Einem Sprecher der Bremischen Evangelischen Kirche zufolge gibt es in der Hansestadt derzeit zwölf Kirchenasyle. Im gesamten Jahr 2024 seien es mehr als 100 gewesen: „Das war im Vergleich zu den Vorjahren ein riesiger Anstieg.“

Laut der Ökumenischen Bundesarbeitsgemeinschaft Asyl in der Kirche (BAG) seien bundesweit (Stand 18. September) 542 aktive Kirchenasyle mit mindestens 690 Personen bekannt, davon seien etwa 114 Kinder. 522 der Kirchenasyle sind den Angaben zufolge sogenannte Dublin-Fälle.

Flüchtlingsrat verurteilt Polizeiaktion

Erst Ende November hatte die Vorstandsvorsitzende von Asyl in der Kirche, Dietlind Jochims, im Gespräch mit dem epd aufgrund der restriktiveren europäischen Asylpolitik vor einer Gefahr für das Kirchenasyl gewarnt. Ihr zufolge sind seit 2015/16 fast ausschließlich solche Menschen im Asyl, die von sogenannten Dublin-Abschiebungen betroffen sind. Für deren Asylverfahren ist eigentlich ein anderes EU-Land zuständig, in dem sie erstmals registriert wurden. Zudem habe die Bundesarbeitsgemeinschaft seit Sommer 2023 bereits acht Räumungen von Kirchenasylen durch die Polizei verzeichnet.

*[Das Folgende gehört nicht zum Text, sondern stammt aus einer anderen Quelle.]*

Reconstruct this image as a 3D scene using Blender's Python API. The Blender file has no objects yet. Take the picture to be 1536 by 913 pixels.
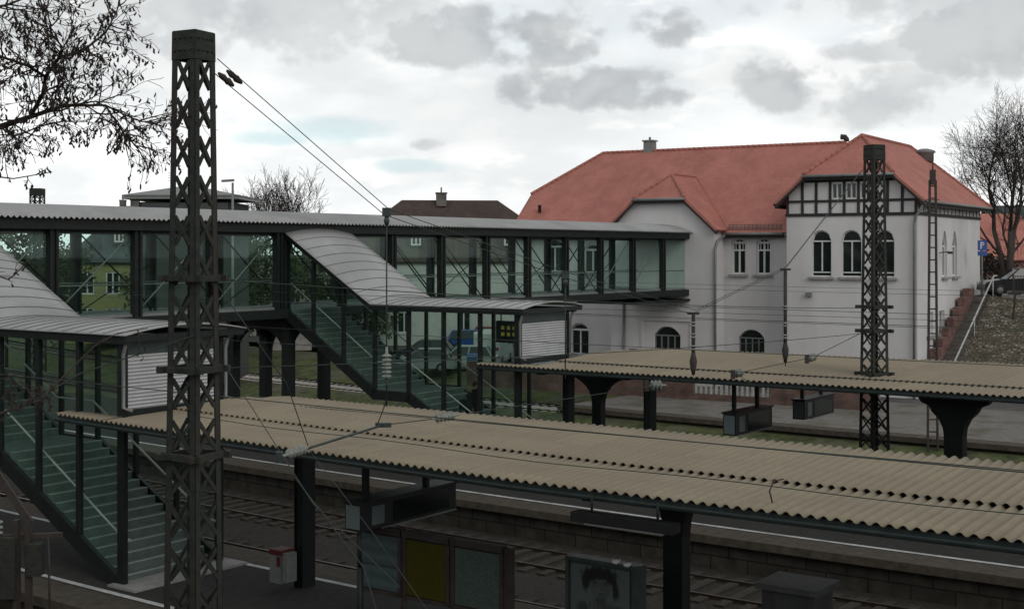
import bpy, math, random
from mathutils import Vector as V, Matrix
random.seed(7)
R_ = math.radians
sc = bpy.context.scene
COL = sc.collection
H, F, YH = 7.1, 2000.0, 376.0          # eye height over the platforms, focal length in px of a 1536 px wide frame, horizon row
Z = V((0, 0, 1))

# ------------------------------------------------------------------ helpers
def ray(px, Y):                         # point of the site at depth Y on the sight line of photo column px (survey only)
    return (px - 768) / F * Y
def zat(py, Y):
    return H - (py - YH) * Y / F

class MB:
    def __init__(s): s.v = []; s.f = []; s.m = []; s.uv = {}; s.mi = 0; s.sm = []; s.smooth = False
    def add(s, vs, fs, uvs=None):
        b = len(s.v); s.v += [tuple(p) for p in vs]
        for f in fs: s.f.append([b + i for i in f]); s.m.append(s.mi); s.sm.append(s.smooth)
        if uvs:
            for i, q in enumerate(uvs): s.uv[b + i] = q
    def hexa(s, a, b):                  # two quads joined
        s.add(a + b, [(3, 2, 1, 0), (4, 5, 6, 7), (0, 1, 5, 4), (1, 2, 6, 5), (2, 3, 7, 6), (3, 0, 4, 7)])
    def box(s, c, X, Y_, Zv):           # half vectors
        c = V(c); X = V(X); Y_ = V(Y_); Zv = V(Zv)
        q = lambda k: [c - X - Y_ + k * Zv, c + X - Y_ + k * Zv, c + X + Y_ + k * Zv, c - X + Y_ + k * Zv]
        s.hexa(q(-1), q(1))
    def bar(s, p, q, w, h, up=Z):       # w sideways, h along up
        p = V(p); q = V(q); d = (q - p)
        if d.length < 1e-6: return
        d.normalize(); up = V(up)
        side = d.cross(up)
        if side.length < 1e-4: side = d.cross(V((1, 0, 0)))
        side.normalize(); u2 = side.cross(d).normalized()
        a = side * w / 2; b = u2 * h / 2
        s.hexa([p - a - b, p + a - b, p + a + b, p - a + b], [q - a - b, q + a - b, q + a + b, q - a + b])
    def path(s, pts, rad, n=6, cap=True):
        pts = [V(p) for p in pts]; k = len(pts)
        if not hasattr(rad, '__len__'): rad = [rad] * k
        ring = []; prev = None; vs = []; fs = []
        for i in range(k):
            t = (pts[min(i + 1, k - 1)] - pts[max(i - 1, 0)])
            if t.length < 1e-9: t = V((0, 0, 1))
            t.normalize()
            if prev is None:
                prev = t.cross(Z if abs(t.z) < .9 else V((1, 0, 0))).normalized()
            else:
                prev = prev - t * prev.dot(t)
                prev = prev.normalized() if prev.length > 1e-6 else t.cross(Z).normalized()
            b = t.cross(prev)
            for j in range(n):
                a = 2 * math.pi * j / n
                vs.append(pts[i] + (prev * math.cos(a) + b * math.sin(a)) * rad[i])
        for i in range(k - 1):
            for j in range(n):
                j2 = (j + 1) % n
                fs.append((i * n + j, i * n + j2, (i + 1) * n + j2, (i + 1) * n + j))
        if cap and n > 2:
            fs.append(tuple(range(n - 1, -1, -1))); fs.append(tuple((k - 1) * n + j for j in range(n)))
        o = s.smooth; s.smooth = n > 4; s.add(vs, fs); s.smooth = o
    def tube(s, p, q, r, r2=None, n=8): s.path([p, q], [r, r if r2 is None else r2], n)
    def poly(s, pts, th=0.0, nrm=None): # flat polygon, extruded against its normal
        pts = [V(p) for p in pts]; n = len(pts)
        if th == 0: s.add(pts, [tuple(range(n))]); return
        if nrm is None:
            nrm = V((0, 0, 0))
            for i in range(n): nrm += pts[i].cross(pts[(i + 1) % n])
            nrm.normalize()
        lo = [p - V(nrm) * th for p in pts]
        fs = [tuple(range(n)), tuple(range(2 * n - 1, n - 1, -1))]
        for i in range(n):
            j = (i + 1) % n; fs.append((i, i + n, j + n, j))
        s.add(pts + lo, fs)
    def lathe(s, base, prof, n=12, axis=Z):
        axis = V(axis).normalized(); a = axis.cross(V((1, 0, 0)) if abs(axis.x) < .9 else V((0, 1, 0))).normalized(); b = axis.cross(a)
        vs = []; fs = []
        for r, h in prof:
            for j in range(n):
                t = 2 * math.pi * j / n
                vs.append(V(base) + axis * h + (a * math.cos(t) + b * math.sin(t)) * r)
        for i in range(len(prof) - 1):
            for j in range(n):
                j2 = (j + 1) % n; fs.append((i * n + j, i * n + j2, (i + 1) * n + j2, (i + 1) * n + j))
        fs.append(tuple(range(n - 1, -1, -1))); fs.append(tuple((len(prof) - 1) * n + j for j in range(n)))
        o = s.smooth; s.smooth = True; s.add(vs, fs); s.smooth = o
    def grid(s, rows, uv=None, closed=False):   # rows of points
        n = len(rows[0]); vs = [p for r in rows for p in r]; fs = []
        for i in range(len(rows) - 1):
            for j in range(n - 1):
                fs.append((i * n + j, i * n + j + 1, (i + 1) * n + j + 1, (i + 1) * n + j))
        s.add(vs, fs, [q for r in uv for q in r] if uv else None)
    def build(s, name, mat, parent=None, label=None, recalc=True):
        me = bpy.data.meshes.new(name)
        me.from_pydata(s.v, [], s.f)
        for m in (mat if isinstance(mat, (list, tuple)) else [mat]): me.materials.append(m)
        me.polygons.foreach_set('material_index', s.m)
        me.polygons.foreach_set('use_smooth', s.sm)
        if s.uv:
            uvl = me.uv_layers.new(name='UVMap')
            for lp in me.loops: uvl.data[lp.index].uv = s.uv.get(lp.vertex_index, (0, 0))
        me.update()
        if recalc:
            import bmesh
            bm = bmesh.new(); bm.from_mesh(me); bmesh.ops.recalc_face_normals(bm, faces=bm.faces); bm.to_mesh(me); bm.free()
        o = bpy.data.objects.new(name, me); COL.objects.link(o)
        if parent: attach(o, parent)
        if label: o['label'] = label
        return o

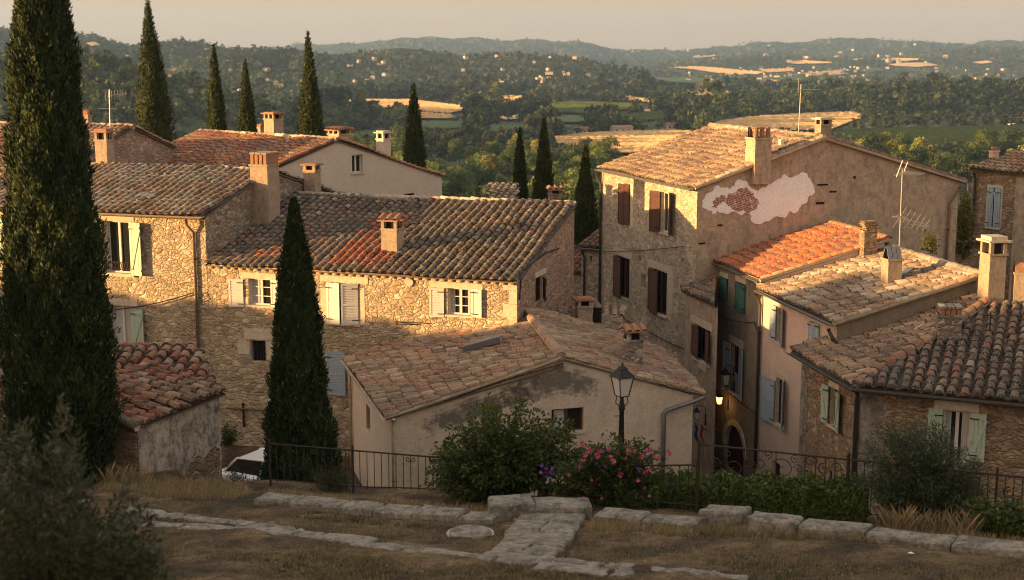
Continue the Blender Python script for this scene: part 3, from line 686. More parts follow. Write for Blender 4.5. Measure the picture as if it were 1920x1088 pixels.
# plaster patch and bare brick on the gable
def fract(P, depth=3, amp=.2):
    for k in range(depth):
        Q = []
        for i in range(len(P)):
            a, b_ = np.array(P[i], float), np.array(P[(i + 1) % len(P)], float); m_ = (a + b_) / 2; d = b_ - a
            Q += [a, m_ + A3(-d[1], d[0]) * rng.uniform(-amp, amp)]
        P = Q; amp *= .8
    return P
def patch(root, W, pxs, out, mat, name, zo=(1060, 200), sc_=3.1625, amp=.2):
    P = fract([W.px(zo[0] + x / sc_, zo[1] + y / sc_) for x, y in pxs], 4, amp); mb = MB()
    mb.poly([W.P(t, z, out) for t, z in P])
    for i in range(len(P)):
        a, b_ = P[i], P[(i + 1) % len(P)]; mb.poly([W.P(*a, 0), W.P(*b_, 0), W.P(*b_, out), W.P(*a, out)])
    return mb.build(name, mat, root)
patch(HF, WFr, [(810, 560), (840, 515), (880, 490), (895, 465), (940, 480), (1000, 470), (1015, 435), (1050, 440), (1085, 470), (1100, 482), (1190, 478), (1230, 450), (1280, 425), (1295, 400), (1330, 420), (1395, 392), (1450, 430), (1475, 480), (1480, 510), (1430, 570), (1390, 600), (1370, 630), (1330, 620), (1300, 660), (1230, 660), (1170, 692), (1100, 680), (1085, 632), (1000, 622), (930, 630), (870, 640), (835, 610)], .018, 'plaster', 'plaster_patch', amp=.25)
patch(HF, WFr, [(915, 552), (960, 535), (990, 515), (1030, 485), (1080, 480), (1115, 515), (1150, 575), (1125, 610), (1090, 632), (1040, 618), (985, 600), (950, 575)], .026, 'brick', 'bare_brick', amp=.35)
patch(HF, WFr, [(872, 560), (900, 535), (935, 528), (955, 540), (930, 562), (900, 592), (868, 600)], .024, 'brick', 'bare_brick', amp=.5)
for q in ((1533, 345, 1552, 348), (1555, 358, 1568, 361), (1530, 379, 1545, 383), (1345, 421, 1354, 424), (1310, 455, 1322, 458), (1600, 330, 1604, 335)):
    lintel(HF, WFr, WFr.rect(*q), .02, 'wall_hole', 'dark')
aF = 18.3; pF = (fL, np.cross(fu, fA - fC)); pFb = (fR, np.cross(fu, fA - fR))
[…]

Der Bremer Flüchtlingsrat verurteilte die Aktion. Die Menschenrechtsorganisation verwies auf den Koalitionsvertrag zwischen SPD, Grünen und Linken im Bundesland. Darin sei festgeschrieben, dass aus besonders sensiblen Orten, wie etwa Kirchen, keine Abschiebungen erfolgen sollen.

So äußert sich Bremens Innensenator

Bremens Innensenator Ulrich Mäurer verurteilte den Widerstand gegen die Polizei: Mit der Aktion sei gegen eine gültige Vereinbarung von 2015 zwischen Staat und Kirche verstoßen worden, wonach der Staat ein Kirchenasyl nach positiver Härtefallprüfung akzeptiert. In diesem Fall sei das Bundesamt für Migration und Flüchtlinge (Bamf) jedoch nach erneuter Prüfung bei seiner Rechtsauffassung geblieben, dass dem Somalier in Finnland nichts passieren werde.

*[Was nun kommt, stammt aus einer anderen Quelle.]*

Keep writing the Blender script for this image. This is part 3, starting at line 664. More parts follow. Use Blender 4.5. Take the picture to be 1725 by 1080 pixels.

„Erkennt das Bamf die Einwände nicht an, muss der Betroffene das Kirchenasyl verlassen. Geschieht das nicht, stellt die Kirche unseren Rechtsstaat grundsätzlich infrage“, betonte der SPD-Politiker. “Dass die Kirchengemeinde nach erfolgreicher Verhinderung auch noch mitten in der Nacht die Glocken läutete, ist an Zynismus nicht zu übertreffen und sicherlich auch nicht im Sinne der meisten Bremerinnen und Bremer.”

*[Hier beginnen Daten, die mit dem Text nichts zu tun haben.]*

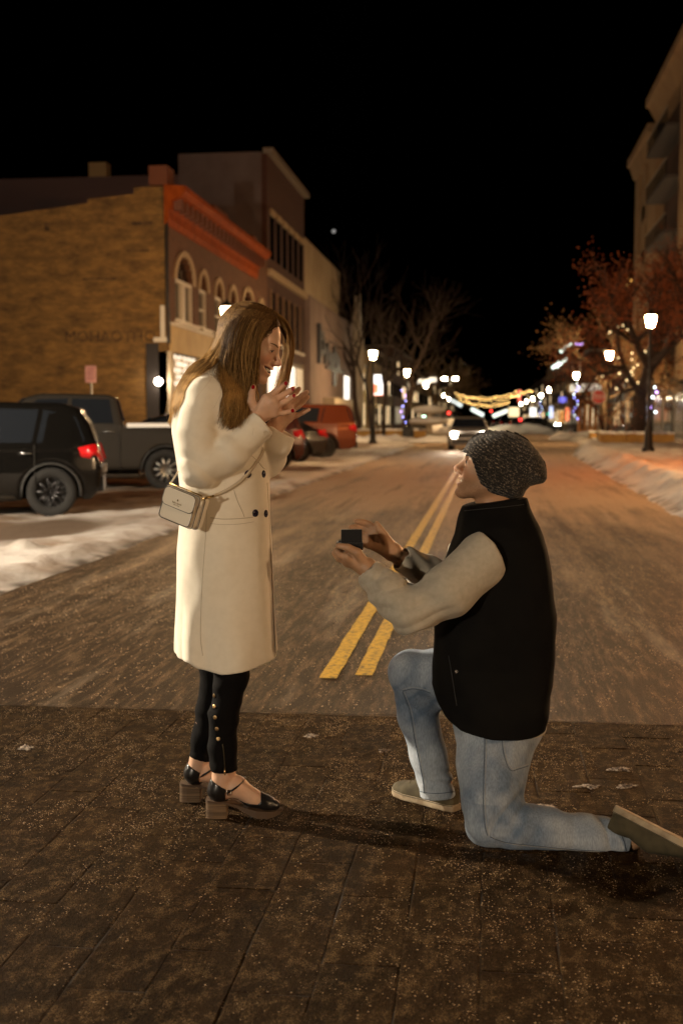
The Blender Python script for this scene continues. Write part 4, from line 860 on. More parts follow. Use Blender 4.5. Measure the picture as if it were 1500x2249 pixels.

Bremer Verein widerspricht Mäurer

Dem widersprach Lars Ackermann vom Bremer Verein Zuflucht, der die Kirchenasylfälle vorab prüft. Dass ein Kirchenasyl beendet werden muss, wenn das Bamf eine Ablehnung ausspricht, stehe nicht in der Vereinbarung von 2015. Das Bamf habe dies einseitig geändert. Ferner habe der Somalier eindrücklich von „Pushbacks“ an der russisch-finnischen Grenze berichtet. Mehrfach sei er von beiden Seiten unter Schüssen in das jeweils andere Land getrieben worden.

Pushbacks seien illegal und völkerrechtswidrig. Sie allein rechtfertigten schon das Kirchenasyl.